EXERCISE DESCRIPTION: Every record should be repeated exactly, except that pictures are left out.

MATERIALS PROVIDED:

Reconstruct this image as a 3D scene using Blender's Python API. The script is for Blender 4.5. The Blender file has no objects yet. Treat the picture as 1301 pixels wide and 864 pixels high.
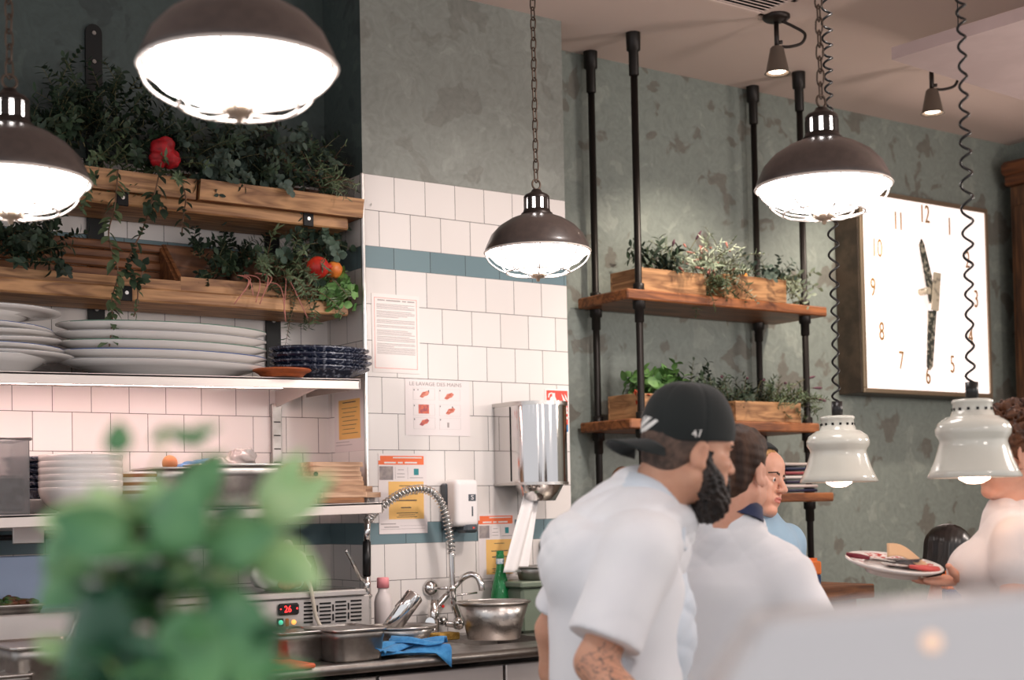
import bpy, math, random
import numpy as np
from mathutils import Vector, Matrix, Euler
rnd = random.Random(7)
PI = math.pi
C = bpy.context.scene.collection
SC = bpy.context.scene
V = lambda *a: np.array(a, float)

# ------------------------------------------------------------------ camera
YAW, PITCH, ROLL, FPX, SHY, CAMH = 0.613448266, 0.0308134498, -0.0193261904, 1809.07196, 159.411081, 1.45
W_PX, H_PX = 1301.0, 864.0
_f = V(math.sin(YAW)*math.cos(PITCH), math.cos(YAW)*math.cos(PITCH), math.sin(PITCH))
_r0 = V(math.cos(YAW), -math.sin(YAW), 0)
_u0 = np.cross(_r0, _f)
_r = math.cos(ROLL)*_r0 + math.sin(ROLL)*_u0
_u = -math.sin(ROLL)*_r0 + math.cos(ROLL)*_u0
CAM = V(0, 0, CAMH)
def ray(x, y): return _f + _r*(x-W_PX/2)/FPX - _u*(y-H_PX/2-SHY)/FPX
def at(x, y, d): return CAM + ray(x, y)*d                 # a point d metres deep
def onX(x, y, X): v = ray(x, y); return CAM + v*(X/v[0])
def onY(x, y, Y): v = ray(x, y); return CAM + v*(Y/v[1])
def onZ(x, y, Z): v = ray(x, y); return CAM + v*((Z-CAMH)/v[2])
RIGHT = V(math.cos(YAW), -math.sin(YAW), 0)               # level directions as the photographer saw them
AWAY = V(math.sin(YAW), math.cos(YAW), 0)
UP = V(0, 0, 1)

cam = bpy.data.cameras.new('camera'); cam_o = bpy.data.objects.new('camera', cam); C.objects.link(cam_o)
Mx = Matrix(((_r[0], _u[0], -_f[0], 0), (_r[1], _u[1], -_f[1], 0), (_r[2], _u[2], -_f[2], CAMH), (0, 0, 0, 1)))
cam_o.matrix_world = Mx
cam.sensor_width = 36.0; cam.lens = 36.0*FPX/W_PX; cam.shift_y = SHY/W_PX
cam.clip_start = 0.05; cam.clip_end = 60
cam.dof.use_dof = True; cam.dof.focus_distance = 5.0; cam.dof.aperture_fstop = 2.8
SC.camera = cam_o

# ------------------------------------------------------------------ materials
def lin(c):
    o = []
    for v in c[:3]:
        v = v/255.0
        o.append(v/12.92 if v <= .04045 else ((v+.055)/1.055)**2.4)
    return (o[0], o[1], o[2], 1.0)
def mat(name, col, rough=.5, metal=0, col2=None, vscale=6, vlo=.4, vhi=.6, bump=0, bscale=60, bdist=.002, spec=.5,
        emit=None, estr=0, trans=0, ior=1.45, sheen=0, coat=0, stretch=None, sss=0, aniso=0, detail=4, rvar=0):
    m = bpy.data.materials.new(name); m.use_nodes = True
    nt = m.node_tree; N = nt.nodes; L = nt.links
    b = N['Principled BSDF']
    b.inputs['Base Color'].default_value = lin(col)
    b.inputs['Roughness'].default_value = rough
    b.inputs['Metallic'].default_value = metal
    b.inputs['Specular IOR Level'].default_value = spec
    b.inputs['IOR'].default_value = ior
    b.inputs['Transmission Weight'].default_value = trans
    b.inputs['Sheen Weight'].default_value = sheen
    b.inputs['Coat Weight'].default_value = coat
    if aniso: b.inputs['Anisotropic'].default_value = aniso
    if sss:
        b.inputs['Subsurface Weight'].default_value = sss
        b.inputs['Subsurface Radius'].default_value = (.9, .4, .2); b.inputs['Subsurface Scale'].default_value = .008
    if emit is not None:
        b.inputs['Emission Color'].default_value = lin(emit); b.inputs['Emission Strength'].default_value = estr
    src = None
    if col2 is not None or bump or rvar:
        tc = N.new('ShaderNodeTexCoord'); mp = N.new('ShaderNodeMapping')
        L.new(tc.outputs['Object'], mp.inputs['Vector'])
        if stretch: mp.inputs['Scale'].default_value = stretch
        src = mp.outputs['Vector']
    if col2 is not None:
        n = N.new('ShaderNodeTexNoise'); n.inputs['Scale'].default_value = vscale; n.inputs['Detail'].default_value = detail
        n.inputs['Roughness'].default_value = .6
        L.new(src, n.inputs['Vector'])
        r = N.new('ShaderNodeValToRGB'); r.color_ramp.elements[0].position = vlo; r.color_ramp.elements[1].position = vhi
        r.color_ramp.elements[0].color = lin(col); r.color_ramp.elements[1].color = lin(col2)
        L.new(n.outputs['Fac'], r.inputs['Fac']); L.new(r.outputs['Color'], b.inputs['Base Color'])
    if rvar:
        n3 = N.new('ShaderNodeTexNoise'); n3.inputs['Scale'].default_value = 14; L.new(src, n3.inputs['Vector'])
        mr = N.new('ShaderNodeMapRange'); mr.inputs['To Min'].default_value = max(.02, rough-rvar); mr.inputs['To Max'].default_value = rough+rvar
        L.new(n3.outputs['Fac'], mr.inputs['Value']); L.new(mr.outputs['Result'], b.inputs['Roughness'])
    if bump:
        n2 = N.new('ShaderNodeTexNoise'); n2.inputs['Scale'].default_value = bscale; n2.inputs['Detail'].default_value = 3
        L.new(src, n2.inputs['Vector'])
        bp = N.new('ShaderNodeBump'); bp.inputs['Strength'].default_value = bump; bp.inputs['Distance'].default_value = bdist
        L.new(n2.outputs['Fac'], bp.inputs['Height']); L.new(bp.outputs['Normal'], b.inputs['Normal'])
    return m
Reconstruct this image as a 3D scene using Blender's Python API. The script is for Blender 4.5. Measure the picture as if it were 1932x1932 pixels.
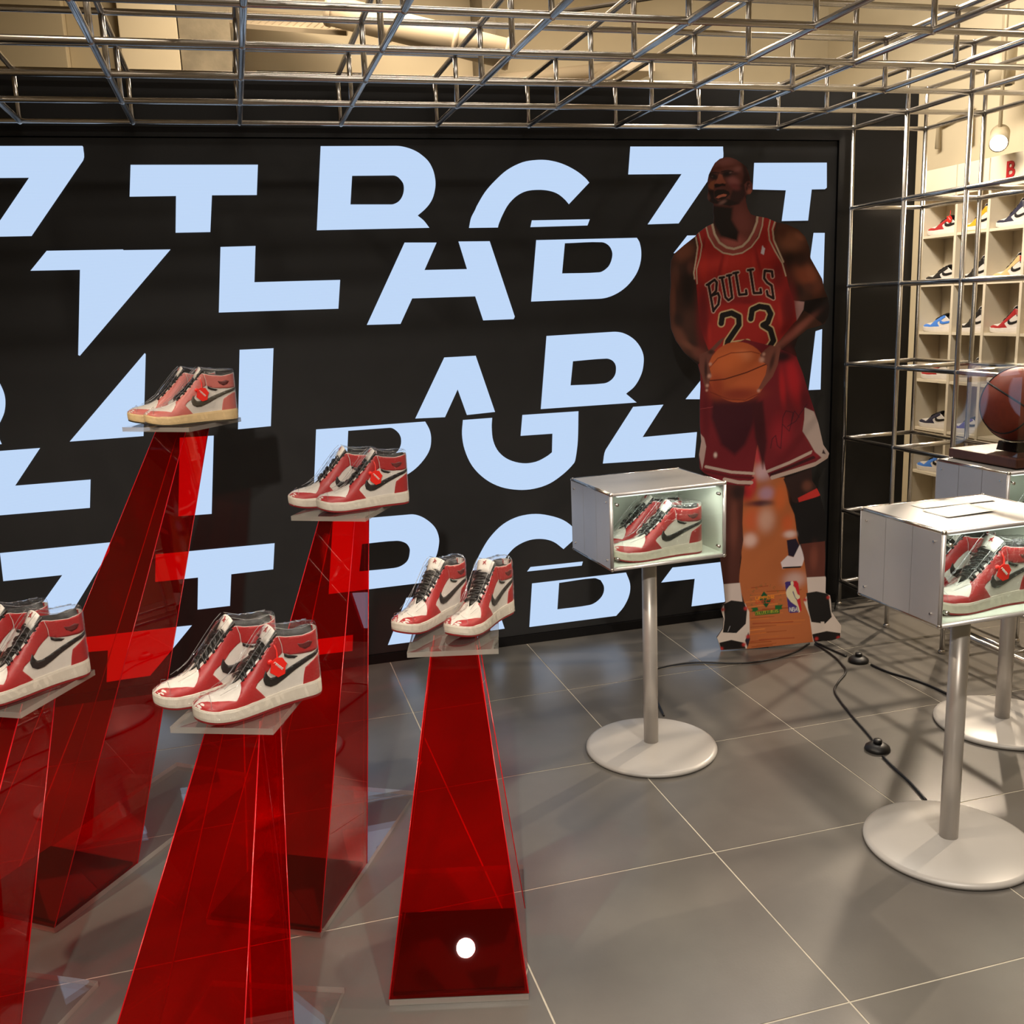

FINISHED ANSWER:
Reconstruct this image as a 3D scene using Blender's Python API. The script is for Blender 4.5. The Blender file has no objects yet. Treat the picture as 1301 pixels wide and 864 pixels high.
import bpy, math, random
import numpy as np
from mathutils import Vector, Matrix, Euler
rnd = random.Random(7)
PI = math.pi
C = bpy.context.scene.collection
SC = bpy.context.scene
V = lambda *a: np.array(a, float)

# ------------------------------------------------------------------ camera
YAW, PITCH, ROLL, FPX, SHY, CAMH = 0.613448266, 0.0308134498, -0.0193261904, 1809.07196, 159.411081, 1.45
W_PX, H_PX = 1301.0, 864.0
_f = V(math.sin(YAW)*math.cos(PITCH), math.cos(YAW)*math.cos(PITCH), math.sin(PITCH))
_r0 = V(math.cos(YAW), -math.sin(YAW), 0)
_u0 = np.cross(_r0, _f)
_r = math.cos(ROLL)*_r0 + math.sin(ROLL)*_u0
_u = -math.sin(ROLL)*_r0 + math.cos(ROLL)*_u0
CAM = V(0, 0, CAMH)
def ray(x, y): return _f + _r*(x-W_PX/2)/FPX - _u*(y-H_PX/2-SHY)/FPX
def at(x, y, d): return CAM + ray(x, y)*d                 # a point d metres deep
def onX(x, y, X): v = ray(x, y); return CAM + v*(X/v[0])
def onY(x, y, Y): v = ray(x, y); return CAM + v*(Y/v[1])
def onZ(x, y, Z): v = ray(x, y); return CAM + v*((Z-CAMH)/v[2])
RIGHT = V(math.cos(YAW), -math.sin(YAW), 0)               # level directions as the photographer saw them
AWAY = V(math.sin(YAW), math.cos(YAW), 0)
UP = V(0, 0, 1)

cam = bpy.data.cameras.new('camera'); cam_o = bpy.data.objects.new('camera', cam); C.objects.link(cam_o)
Mx = Matrix(((_r[0], _u[0], -_f[0], 0), (_r[1], _u[1], -_f[1], 0), (_r[2], _u[2], -_f[2], CAMH), (0, 0, 0, 1)))
cam_o.matrix_world = Mx
cam.sensor_width = 36.0; cam.lens = 36.0*FPX/W_PX; cam.shift_y = SHY/W_PX
cam.clip_start = 0.05; cam.clip_end = 60
cam.dof.use_dof = True; cam.dof.focus_distance = 5.0; cam.dof.aperture_fstop = 2.8
SC.camera = cam_o

# ------------------------------------------------------------------ materials
def lin(c):
    o = []
    for v in c[:3]:
        v = v/255.0
        o.append(v/12.92 if v <= .04045 else ((v+.055)/1.055)**2.4)
    return (o[0], o[1], o[2], 1.0)
def mat(name, col, rough=.5, metal=0, col2=None, vscale=6, vlo=.4, vhi=.6, bump=0, bscale=60, bdist=.002, spec=.5,
        emit=None, estr=0, trans=0, ior=1.45, sheen=0, coat=0, stretch=None, sss=0, aniso=0, detail=4, rvar=0):
    m = bpy.data.materials.new(name); m.use_nodes = True
    nt = m.node_tree; N = nt.nodes; L = nt.links
    b = N['Principled BSDF']
    b.inputs['Base Color'].default_value = lin(col)
    b.inputs['Roughness'].default_value = rough
    b.inputs['Metallic'].default_value = metal
    b.inputs['Specular IOR Level'].default_value = spec
    b.inputs['IOR'].default_value = ior
    b.inputs['Transmission Weight'].default_value = trans
    b.inputs['Sheen Weight'].default_value = sheen
    b.inputs['Coat Weight'].default_value = coat
    if aniso: b.inputs['Anisotropic'].default_value = aniso
    if sss:
        b.inputs['Subsurface Weight'].default_value = sss
        b.inputs['Subsurface Radius'].default_value = (.9, .4, .2); b.inputs['Subsurface Scale'].default_value = .008
    if emit is not None:
        b.inputs['Emission Color'].default_value = lin(emit); b.inputs['Emission Strength'].default_value = estr
    src = None
    if col2 is not None or bump or rvar:
        tc = N.new('ShaderNodeTexCoord'); mp = N.new('ShaderNodeMapping')
        L.new(tc.outputs['Object'], mp.inputs['Vector'])
        if stretch: mp.inputs['Scale'].default_value = stretch
        src = mp.outputs['Vector']
    if col2 is not None:
        n = N.new('ShaderNodeTexNoise'); n.inputs['Scale'].default_value = vscale; n.inputs['Detail'].default_value = detail
        n.inputs['Roughness'].default_value = .6
        L.new(src, n.inputs['Vector'])
        r = N.new('ShaderNodeValToRGB'); r.color_ramp.elements[0].position = vlo; r.color_ramp.elements[1].position = vhi
        r.color_ramp.elements[0].color = lin(col); r.color_ramp.elements[1].color = lin(col2)
        L.new(n.outputs['Fac'], r.inputs['Fac']); L.new(r.outputs['Color'], b.inputs['Base Color'])
    if rvar:
        n3 = N.new('ShaderNodeTexNoise'); n3.inputs['Scale'].default_value = 14; L.new(src, n3.inputs['Vector'])
        mr = N.new('ShaderNodeMapRange'); mr.inputs['To Min'].default_value = max(.02, rough-rvar); mr.inputs['To Max'].default_value = rough+rvar
        L.new(n3.outputs['Fac'], mr.inputs['Value']); L.new(mr.outputs['Result'], b.inputs['Roughness'])
    if bump:
        n2 = N.new('ShaderNodeTexNoise'); n2.inputs['Scale'].default_value = bscale; n2.inputs['Detail'].default_value = 3
        L.new(src, n2.inputs['Vector'])
        bp = N.new('ShaderNodeBump'); bp.inputs['Strength'].default_value = bump; bp.inputs['Distance'].default_value = bdist
        L.new(n2.outputs['Fac'], bp.inputs['Height']); L.new(bp.outputs['Normal'], b.inputs['Normal'])
    return m
Reconstruct this image as a 3D scene using Blender's Python API. The script is for Blender 4.5. Measure the picture as if it were 1932x1932 pixels.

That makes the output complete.